[Start Data]

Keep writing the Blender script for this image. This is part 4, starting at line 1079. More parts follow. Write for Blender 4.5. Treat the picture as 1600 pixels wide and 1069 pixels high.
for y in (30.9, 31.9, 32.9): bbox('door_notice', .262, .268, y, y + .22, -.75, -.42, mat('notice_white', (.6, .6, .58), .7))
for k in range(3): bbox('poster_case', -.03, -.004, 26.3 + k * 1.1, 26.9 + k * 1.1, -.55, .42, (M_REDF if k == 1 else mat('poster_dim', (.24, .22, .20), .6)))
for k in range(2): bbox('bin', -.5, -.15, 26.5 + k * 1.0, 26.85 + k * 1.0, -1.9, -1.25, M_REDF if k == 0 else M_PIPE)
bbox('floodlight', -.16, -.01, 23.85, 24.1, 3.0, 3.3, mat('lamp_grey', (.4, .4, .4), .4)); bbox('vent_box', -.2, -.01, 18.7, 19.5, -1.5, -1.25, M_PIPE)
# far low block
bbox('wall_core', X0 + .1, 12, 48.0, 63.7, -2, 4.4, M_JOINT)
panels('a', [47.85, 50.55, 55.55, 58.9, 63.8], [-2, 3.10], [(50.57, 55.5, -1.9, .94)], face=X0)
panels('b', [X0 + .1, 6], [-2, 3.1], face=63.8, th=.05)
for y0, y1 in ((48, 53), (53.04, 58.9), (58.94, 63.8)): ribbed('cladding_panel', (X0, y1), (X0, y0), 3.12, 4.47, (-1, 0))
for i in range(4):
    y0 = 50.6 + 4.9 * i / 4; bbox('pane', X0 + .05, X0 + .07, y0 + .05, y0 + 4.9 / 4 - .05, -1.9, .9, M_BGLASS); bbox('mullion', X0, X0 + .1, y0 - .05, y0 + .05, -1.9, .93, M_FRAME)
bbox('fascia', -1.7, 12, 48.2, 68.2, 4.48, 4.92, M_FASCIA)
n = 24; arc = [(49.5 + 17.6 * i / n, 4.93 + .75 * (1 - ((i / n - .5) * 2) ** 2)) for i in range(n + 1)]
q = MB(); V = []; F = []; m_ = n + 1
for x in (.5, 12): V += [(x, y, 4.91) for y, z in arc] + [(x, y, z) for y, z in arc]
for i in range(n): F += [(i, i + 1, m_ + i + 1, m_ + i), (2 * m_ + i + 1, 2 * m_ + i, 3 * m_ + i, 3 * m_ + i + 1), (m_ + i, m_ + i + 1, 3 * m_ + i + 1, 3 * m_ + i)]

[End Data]

*What you are asked to do*. Recopy the whole listing exactly.

*Reply to the task*.
Keep writing the Blender script for this image. This is part 4, starting at line 1079. More parts follow. Write for Blender 4.5. Treat the picture as 1600 pixels wide and 1069 pixels high.
for y in (30.9, 31.9, 32.9): bbox('door_notice', .262, .268, y, y + .22, -.75, -.42, mat('notice_white', (.6, .6, .58), .7))
for k in range(3): bbox('poster_case', -.03, -.004, 26.3 + k * 1.1, 26.9 + k * 1.1, -.55, .42, (M_REDF if k == 1 else mat('poster_dim', (.24, .22, .20), .6)))
for k in range(2): bbox('bin', -.5, -.15, 26.5 + k * 1.0, 26.85 + k * 1.0, -1.9, -1.25, M_REDF if k == 0 else M_PIPE)
bbox('floodlight', -.16, -.01, 23.85, 24.1, 3.0, 3.3, mat('lamp_grey', (.4, .4, .4), .4)); bbox('vent_box', -.2, -.01, 18.7, 19.5, -1.5, -1.25, M_PIPE)
# far low block
bbox('wall_core', X0 + .1, 12, 48.0, 63.7, -2, 4.4, M_JOINT)
panels('a', [47.85, 50.55, 55.55, 58.9, 63.8], [-2, 3.10], [(50.57, 55.5, -1.9, .94)], face=X0)
panels('b', [X0 + .1, 6], [-2, 3.1], face=63.8, th=.05)
for y0, y1 in ((48, 53), (53.04, 58.9), (58.94, 63.8)): ribbed('cladding_panel', (X0, y1), (X0, y0), 3.12, 4.47, (-1, 0))
for i in range(4):
    y0 = 50.6 + 4.9 * i / 4; bbox('pane', X0 + .05, X0 + .07, y0 + .05, y0 + 4.9 / 4 - .05, -1.9, .9, M_BGLASS); bbox('mullion', X0, X0 + .1, y0 - .05, y0 + .05, -1.9, .93, M_FRAME)
bbox('fascia', -1.7, 12, 48.2, 68.2, 4.48, 4.92, M_FASCIA)
n = 24; arc = [(49.5 + 17.6 * i / n, 4.93 + .75 * (1 - ((i / n - .5) * 2) ** 2)) for i in range(n + 1)]
q = MB(); V = []; F = []; m_ = n + 1
for x in (.5, 12): V += [(x, y, 4.91) for y, z in arc] + [(x, y, z) for y, z in arc]
for i in range(n): F += [(i, i + 1, m_ + i + 1, m_ + i), (2 * m_ + i + 1, 2 * m_ + i, 3 * m_ + i, 3 * m_ + i + 1), (m_ + i, m_ + i + 1, 3 * m_ + i + 1, 3 * m_ + i)]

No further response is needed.